Thursday, May 6, 2010

Parks Commissioner Benepe

Two stories about Parks Commissioner Benepe and the arts have crossed my table in the last couple of weeks.

The first is about Benepe's move to limit the number of artist vendors in the parks:

The proposed regulations would cap the number of vendors of “materials or objects with expressive content, such as newspapers, books, or writings, or visual art such as paintings, prints, photography, or sculpture,” in congested areas of specific parks. Vendors would be limited to designated spots apportioned on a first-come-first-served basis. The rules specify the dimensions of a seller’s table and the table’s proximity to public property like benches, transit stops and monuments.
(...)
Robert Lederman, a longtime and oft-quoted street artist, vendor and the founder of A.R.T.I.S.T., an advocacy group with roughly 2,000 members, has won many lawsuits against the city on behalf of art vendors. Mr. Lederman said that he did not believe art stands were overrunning the parks, but instead blamed a glut of illegal vendors. He was also critical of corporate events and scheduled activities like the greenmarket in Union Square.
“The congestion is not being caused by ‘expressive material vendors,’ a term that I hate,” Mr. Lederman said. “The parks department has allowed hundreds of people to illegally vend in the parks without using the vending rules to police them, so why would you invent strange new laws when you could use those laws to get rid of the illegal vendors?”
That's one story. The other comes from WNYC's Sound Check, which hosted a discussion between Benepe and Arline Bronzaft, chair and host of the Noise Committee of the Mayor's Council on the Environment. One of the issues brought up is the street performers and musicians who can sometimes create noise, or the city-sponsored concerts.

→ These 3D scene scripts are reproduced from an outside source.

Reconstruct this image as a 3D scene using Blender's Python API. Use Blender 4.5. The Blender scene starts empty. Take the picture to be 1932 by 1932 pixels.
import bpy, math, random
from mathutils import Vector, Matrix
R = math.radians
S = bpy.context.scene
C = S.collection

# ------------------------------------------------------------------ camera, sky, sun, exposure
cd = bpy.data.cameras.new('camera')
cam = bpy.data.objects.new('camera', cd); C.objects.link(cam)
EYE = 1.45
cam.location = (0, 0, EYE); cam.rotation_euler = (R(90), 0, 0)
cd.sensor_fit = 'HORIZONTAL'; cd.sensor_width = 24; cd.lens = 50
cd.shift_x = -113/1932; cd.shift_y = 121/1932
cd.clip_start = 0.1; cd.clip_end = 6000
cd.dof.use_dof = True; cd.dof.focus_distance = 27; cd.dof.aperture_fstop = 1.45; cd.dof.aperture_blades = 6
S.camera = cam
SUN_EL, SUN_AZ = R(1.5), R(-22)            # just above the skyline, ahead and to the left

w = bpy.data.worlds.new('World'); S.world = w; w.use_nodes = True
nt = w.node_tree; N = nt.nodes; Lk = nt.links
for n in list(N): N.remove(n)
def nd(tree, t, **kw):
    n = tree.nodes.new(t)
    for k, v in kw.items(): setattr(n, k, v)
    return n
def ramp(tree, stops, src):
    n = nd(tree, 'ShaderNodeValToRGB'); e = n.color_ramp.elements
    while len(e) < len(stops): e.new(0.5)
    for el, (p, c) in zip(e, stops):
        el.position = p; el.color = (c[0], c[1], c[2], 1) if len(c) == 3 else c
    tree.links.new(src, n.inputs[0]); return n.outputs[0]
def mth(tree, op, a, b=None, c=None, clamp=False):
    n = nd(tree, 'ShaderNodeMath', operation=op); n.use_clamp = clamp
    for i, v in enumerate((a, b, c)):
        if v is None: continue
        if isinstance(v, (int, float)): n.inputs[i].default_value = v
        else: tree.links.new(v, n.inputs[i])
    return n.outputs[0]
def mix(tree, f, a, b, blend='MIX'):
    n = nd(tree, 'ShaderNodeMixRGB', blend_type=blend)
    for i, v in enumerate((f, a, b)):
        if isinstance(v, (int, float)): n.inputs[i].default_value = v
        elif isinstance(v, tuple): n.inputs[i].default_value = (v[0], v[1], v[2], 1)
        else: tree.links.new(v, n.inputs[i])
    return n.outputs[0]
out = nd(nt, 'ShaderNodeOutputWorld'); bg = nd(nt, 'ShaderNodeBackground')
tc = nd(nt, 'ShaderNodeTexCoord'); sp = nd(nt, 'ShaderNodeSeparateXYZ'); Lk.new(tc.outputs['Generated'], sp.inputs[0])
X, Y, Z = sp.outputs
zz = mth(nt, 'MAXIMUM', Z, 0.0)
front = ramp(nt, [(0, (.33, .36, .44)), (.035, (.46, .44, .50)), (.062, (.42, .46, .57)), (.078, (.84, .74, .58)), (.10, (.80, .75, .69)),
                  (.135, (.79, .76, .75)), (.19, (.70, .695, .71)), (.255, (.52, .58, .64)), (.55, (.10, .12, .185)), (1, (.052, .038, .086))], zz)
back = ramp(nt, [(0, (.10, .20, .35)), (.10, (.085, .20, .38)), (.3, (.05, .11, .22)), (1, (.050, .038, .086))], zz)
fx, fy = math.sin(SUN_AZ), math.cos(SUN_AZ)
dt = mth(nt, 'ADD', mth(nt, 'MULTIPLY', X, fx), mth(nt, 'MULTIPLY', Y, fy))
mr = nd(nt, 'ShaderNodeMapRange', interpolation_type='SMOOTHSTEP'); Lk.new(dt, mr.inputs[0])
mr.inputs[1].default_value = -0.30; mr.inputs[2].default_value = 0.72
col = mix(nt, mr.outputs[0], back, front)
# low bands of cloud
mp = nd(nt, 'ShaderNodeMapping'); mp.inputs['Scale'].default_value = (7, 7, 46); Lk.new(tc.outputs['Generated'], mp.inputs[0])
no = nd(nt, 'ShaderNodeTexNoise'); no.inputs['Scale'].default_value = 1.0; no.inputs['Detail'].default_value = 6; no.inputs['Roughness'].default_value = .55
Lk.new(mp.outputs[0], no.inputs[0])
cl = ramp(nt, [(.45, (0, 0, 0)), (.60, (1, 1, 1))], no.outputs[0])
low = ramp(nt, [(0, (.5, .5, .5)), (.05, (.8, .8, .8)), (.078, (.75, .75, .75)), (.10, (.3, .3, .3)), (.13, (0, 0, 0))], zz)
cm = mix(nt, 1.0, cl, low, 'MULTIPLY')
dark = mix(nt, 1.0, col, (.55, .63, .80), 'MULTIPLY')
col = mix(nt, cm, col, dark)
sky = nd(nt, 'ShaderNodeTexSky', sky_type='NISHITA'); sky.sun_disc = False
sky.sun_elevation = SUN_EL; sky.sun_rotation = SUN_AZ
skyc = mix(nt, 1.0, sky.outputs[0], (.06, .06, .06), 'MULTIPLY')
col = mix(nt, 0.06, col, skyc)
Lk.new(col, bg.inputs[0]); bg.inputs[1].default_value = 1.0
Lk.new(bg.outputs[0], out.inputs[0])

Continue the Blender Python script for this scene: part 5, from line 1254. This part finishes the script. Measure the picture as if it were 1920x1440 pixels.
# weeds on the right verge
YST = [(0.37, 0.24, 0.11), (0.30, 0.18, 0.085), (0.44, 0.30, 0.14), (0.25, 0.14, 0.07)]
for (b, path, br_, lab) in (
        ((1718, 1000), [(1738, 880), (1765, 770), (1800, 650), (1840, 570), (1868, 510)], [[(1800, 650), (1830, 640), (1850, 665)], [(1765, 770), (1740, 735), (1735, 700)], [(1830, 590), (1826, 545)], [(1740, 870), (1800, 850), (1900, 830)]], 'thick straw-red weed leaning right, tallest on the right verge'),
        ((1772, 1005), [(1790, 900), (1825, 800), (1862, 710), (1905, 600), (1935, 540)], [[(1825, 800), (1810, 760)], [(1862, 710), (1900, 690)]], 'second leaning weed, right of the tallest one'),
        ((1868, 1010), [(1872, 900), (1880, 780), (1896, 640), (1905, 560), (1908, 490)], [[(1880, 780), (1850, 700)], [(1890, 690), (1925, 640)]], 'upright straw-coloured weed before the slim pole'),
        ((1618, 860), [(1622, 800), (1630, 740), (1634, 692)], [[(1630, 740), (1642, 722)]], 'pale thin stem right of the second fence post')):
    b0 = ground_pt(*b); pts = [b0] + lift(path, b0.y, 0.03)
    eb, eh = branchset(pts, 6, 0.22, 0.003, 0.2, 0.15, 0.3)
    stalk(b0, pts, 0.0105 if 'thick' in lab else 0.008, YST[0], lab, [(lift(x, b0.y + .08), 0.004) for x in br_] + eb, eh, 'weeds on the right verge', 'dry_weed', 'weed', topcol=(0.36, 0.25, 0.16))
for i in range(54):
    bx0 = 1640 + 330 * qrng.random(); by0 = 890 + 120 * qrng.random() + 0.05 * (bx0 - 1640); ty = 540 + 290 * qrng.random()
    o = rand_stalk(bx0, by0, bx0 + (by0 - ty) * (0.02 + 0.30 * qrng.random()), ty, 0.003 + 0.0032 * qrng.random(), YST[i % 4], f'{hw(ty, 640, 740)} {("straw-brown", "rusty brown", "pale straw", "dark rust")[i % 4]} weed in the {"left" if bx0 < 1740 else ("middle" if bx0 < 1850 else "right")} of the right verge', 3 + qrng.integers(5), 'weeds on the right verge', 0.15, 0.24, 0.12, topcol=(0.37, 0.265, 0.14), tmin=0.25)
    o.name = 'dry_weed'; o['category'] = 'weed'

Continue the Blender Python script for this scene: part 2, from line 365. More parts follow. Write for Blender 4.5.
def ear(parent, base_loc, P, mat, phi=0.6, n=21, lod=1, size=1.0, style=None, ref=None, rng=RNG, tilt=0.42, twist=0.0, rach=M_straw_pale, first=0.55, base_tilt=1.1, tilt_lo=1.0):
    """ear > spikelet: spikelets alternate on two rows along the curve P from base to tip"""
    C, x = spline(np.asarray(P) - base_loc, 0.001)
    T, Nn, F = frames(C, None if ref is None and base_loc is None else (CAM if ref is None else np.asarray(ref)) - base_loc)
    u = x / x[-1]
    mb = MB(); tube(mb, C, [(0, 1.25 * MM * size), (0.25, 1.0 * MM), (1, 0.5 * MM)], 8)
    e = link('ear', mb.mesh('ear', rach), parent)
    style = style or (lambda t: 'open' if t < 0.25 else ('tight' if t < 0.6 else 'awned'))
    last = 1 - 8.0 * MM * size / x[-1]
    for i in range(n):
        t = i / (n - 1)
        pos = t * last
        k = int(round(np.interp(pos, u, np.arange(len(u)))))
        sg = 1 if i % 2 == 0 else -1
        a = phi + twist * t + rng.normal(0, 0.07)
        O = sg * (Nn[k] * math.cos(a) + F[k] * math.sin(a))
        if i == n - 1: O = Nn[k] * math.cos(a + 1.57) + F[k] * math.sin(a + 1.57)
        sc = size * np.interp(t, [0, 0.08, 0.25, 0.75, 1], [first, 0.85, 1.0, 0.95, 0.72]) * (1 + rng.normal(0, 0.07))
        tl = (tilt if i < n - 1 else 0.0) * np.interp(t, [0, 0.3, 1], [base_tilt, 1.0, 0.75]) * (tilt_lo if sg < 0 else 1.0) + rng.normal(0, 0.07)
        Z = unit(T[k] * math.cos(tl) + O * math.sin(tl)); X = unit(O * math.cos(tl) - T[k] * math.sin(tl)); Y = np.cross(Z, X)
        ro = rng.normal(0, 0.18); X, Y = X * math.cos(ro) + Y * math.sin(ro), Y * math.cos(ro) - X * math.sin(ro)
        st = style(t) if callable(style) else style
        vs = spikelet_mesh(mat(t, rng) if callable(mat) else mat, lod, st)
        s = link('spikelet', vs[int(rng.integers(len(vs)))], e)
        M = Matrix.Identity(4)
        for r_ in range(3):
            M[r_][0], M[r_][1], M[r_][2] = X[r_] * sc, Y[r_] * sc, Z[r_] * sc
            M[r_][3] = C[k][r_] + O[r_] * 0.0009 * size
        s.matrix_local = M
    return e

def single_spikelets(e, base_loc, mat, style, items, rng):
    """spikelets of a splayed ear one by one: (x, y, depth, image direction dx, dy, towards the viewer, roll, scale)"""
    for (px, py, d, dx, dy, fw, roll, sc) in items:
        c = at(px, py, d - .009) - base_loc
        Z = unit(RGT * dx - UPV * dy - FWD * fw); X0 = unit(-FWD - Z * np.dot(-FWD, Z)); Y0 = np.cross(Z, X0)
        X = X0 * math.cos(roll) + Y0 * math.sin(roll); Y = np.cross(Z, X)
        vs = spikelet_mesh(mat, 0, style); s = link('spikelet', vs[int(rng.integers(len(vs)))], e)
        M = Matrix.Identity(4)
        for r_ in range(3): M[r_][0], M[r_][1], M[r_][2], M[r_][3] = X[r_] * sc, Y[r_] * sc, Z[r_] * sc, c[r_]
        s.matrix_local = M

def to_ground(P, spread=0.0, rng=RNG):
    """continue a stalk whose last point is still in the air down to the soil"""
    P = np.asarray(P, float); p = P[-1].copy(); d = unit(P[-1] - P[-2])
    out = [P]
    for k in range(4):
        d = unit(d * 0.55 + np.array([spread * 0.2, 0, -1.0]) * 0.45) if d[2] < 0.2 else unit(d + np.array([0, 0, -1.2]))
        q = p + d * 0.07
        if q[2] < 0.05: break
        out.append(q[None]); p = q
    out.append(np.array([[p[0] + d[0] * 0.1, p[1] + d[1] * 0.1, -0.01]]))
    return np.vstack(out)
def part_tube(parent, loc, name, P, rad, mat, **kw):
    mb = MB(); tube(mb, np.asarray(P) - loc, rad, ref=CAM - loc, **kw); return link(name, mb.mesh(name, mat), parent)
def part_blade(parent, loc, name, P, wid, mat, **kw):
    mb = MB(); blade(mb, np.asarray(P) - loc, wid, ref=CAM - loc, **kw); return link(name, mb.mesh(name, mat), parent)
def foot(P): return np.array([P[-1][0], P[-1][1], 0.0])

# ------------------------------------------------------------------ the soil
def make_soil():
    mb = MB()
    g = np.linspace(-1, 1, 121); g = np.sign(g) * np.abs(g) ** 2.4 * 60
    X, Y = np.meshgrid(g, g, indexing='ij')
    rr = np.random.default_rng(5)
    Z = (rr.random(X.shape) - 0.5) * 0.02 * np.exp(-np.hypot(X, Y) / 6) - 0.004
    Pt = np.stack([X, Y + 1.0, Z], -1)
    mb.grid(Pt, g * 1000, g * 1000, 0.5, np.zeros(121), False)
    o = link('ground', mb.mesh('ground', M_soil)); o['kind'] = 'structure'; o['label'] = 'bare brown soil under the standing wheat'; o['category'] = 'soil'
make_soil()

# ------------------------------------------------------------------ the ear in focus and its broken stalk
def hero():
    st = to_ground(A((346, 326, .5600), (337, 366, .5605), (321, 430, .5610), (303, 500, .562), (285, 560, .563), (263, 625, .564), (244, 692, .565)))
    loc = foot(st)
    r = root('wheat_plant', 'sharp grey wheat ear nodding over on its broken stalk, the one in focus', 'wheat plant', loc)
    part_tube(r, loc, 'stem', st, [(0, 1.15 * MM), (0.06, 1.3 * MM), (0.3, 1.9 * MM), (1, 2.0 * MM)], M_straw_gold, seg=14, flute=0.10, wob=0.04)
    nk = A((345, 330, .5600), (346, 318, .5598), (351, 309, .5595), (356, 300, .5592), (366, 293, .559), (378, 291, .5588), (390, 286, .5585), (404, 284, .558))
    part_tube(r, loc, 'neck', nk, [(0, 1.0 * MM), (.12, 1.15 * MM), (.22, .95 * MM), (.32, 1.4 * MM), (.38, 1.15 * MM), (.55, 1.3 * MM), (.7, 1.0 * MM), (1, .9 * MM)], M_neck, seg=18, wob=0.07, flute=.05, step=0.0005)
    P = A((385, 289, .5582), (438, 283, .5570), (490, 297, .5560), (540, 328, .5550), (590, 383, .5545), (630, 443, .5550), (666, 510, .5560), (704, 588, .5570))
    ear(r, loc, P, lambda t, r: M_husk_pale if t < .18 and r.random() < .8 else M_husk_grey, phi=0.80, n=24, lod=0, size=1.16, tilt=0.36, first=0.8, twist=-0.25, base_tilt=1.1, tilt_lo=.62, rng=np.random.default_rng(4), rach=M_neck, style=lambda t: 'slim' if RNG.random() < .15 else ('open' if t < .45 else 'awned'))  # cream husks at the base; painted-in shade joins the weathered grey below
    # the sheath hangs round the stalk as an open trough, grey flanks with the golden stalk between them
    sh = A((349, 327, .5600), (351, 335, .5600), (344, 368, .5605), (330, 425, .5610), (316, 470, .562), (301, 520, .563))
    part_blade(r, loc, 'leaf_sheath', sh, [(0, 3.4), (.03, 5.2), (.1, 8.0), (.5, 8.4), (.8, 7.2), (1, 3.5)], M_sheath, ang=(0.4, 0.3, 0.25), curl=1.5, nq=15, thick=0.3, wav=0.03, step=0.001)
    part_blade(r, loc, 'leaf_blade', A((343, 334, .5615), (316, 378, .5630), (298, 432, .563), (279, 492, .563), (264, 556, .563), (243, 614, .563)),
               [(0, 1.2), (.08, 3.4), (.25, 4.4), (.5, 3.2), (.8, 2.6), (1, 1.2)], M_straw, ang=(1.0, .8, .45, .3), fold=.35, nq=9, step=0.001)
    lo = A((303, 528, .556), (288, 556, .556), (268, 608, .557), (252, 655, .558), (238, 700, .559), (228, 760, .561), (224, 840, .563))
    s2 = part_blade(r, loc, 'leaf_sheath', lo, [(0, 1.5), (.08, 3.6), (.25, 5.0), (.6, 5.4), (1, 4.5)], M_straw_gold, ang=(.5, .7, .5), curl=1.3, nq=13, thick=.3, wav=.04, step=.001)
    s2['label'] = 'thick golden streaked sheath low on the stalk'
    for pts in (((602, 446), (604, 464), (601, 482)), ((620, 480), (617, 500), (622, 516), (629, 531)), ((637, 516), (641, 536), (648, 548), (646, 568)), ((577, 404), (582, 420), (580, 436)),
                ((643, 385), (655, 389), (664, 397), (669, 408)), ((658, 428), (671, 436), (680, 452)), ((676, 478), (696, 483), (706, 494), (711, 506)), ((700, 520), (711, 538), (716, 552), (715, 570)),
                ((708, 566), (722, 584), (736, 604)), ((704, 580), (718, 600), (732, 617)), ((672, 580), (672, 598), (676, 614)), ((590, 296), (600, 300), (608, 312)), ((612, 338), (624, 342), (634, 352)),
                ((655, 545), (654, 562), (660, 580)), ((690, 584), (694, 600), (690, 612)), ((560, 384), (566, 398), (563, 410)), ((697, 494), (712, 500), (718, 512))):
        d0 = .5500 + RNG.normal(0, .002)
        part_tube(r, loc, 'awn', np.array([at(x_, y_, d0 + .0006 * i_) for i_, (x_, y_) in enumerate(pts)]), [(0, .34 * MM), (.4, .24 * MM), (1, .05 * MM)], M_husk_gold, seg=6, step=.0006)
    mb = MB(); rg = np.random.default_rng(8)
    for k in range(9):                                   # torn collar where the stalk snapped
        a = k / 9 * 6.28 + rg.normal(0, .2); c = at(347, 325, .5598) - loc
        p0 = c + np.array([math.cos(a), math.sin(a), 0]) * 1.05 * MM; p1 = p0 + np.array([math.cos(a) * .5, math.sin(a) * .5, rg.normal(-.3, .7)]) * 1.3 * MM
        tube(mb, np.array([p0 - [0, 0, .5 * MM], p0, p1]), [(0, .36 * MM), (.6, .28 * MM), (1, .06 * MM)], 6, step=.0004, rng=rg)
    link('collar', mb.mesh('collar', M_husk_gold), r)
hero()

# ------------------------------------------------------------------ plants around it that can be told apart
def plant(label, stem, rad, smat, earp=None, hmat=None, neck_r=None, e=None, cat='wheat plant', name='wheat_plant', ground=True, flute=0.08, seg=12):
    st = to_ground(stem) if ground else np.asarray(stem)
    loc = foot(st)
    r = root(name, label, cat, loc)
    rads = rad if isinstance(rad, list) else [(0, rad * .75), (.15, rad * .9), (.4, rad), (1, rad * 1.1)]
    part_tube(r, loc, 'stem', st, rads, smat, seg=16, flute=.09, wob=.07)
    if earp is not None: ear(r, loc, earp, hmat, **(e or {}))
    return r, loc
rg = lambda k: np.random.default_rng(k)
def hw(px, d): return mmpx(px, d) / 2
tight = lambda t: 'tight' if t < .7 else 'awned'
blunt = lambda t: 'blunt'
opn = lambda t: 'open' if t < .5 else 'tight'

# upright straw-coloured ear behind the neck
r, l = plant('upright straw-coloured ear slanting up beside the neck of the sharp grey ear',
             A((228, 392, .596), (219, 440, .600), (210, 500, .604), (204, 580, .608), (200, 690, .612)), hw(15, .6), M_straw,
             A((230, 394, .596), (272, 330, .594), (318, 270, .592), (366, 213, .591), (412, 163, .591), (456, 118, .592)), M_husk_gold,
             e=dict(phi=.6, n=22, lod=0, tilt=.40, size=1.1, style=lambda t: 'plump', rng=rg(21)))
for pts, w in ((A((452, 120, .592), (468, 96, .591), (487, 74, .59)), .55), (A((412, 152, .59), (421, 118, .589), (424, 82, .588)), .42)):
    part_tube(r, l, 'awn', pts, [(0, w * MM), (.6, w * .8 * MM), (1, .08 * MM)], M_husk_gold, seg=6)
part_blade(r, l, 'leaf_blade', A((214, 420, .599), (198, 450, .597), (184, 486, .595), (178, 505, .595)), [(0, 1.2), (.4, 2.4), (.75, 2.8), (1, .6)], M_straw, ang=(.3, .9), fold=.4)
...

Both revolve around the role of public spaces, and the role of artists in those public spaces. When we perform in public, are we an intrusion on the quiet and peace of those who go to the park to relax? Or are we an enriching cultural experience?

There's a balance to be kept to on both sides -- I don't doubt Benepe's assertion that the primary use of parks is those people who go there to do nothing, and have peace and quiet, but I also agree with the host, who says that Prospect Park's life comes from all of the pickup games that go on there (including games of Circle Rules Football, Sundays at 2PM).

The real point, which is why I wrote this post, is that artists should be conscious of these debates that are going on about public space usage, because it effects us -- not just those who want to busk or hold public performances in Washington Square Park, but it's the place where artists cross paths in the public discussion with the non-artist community.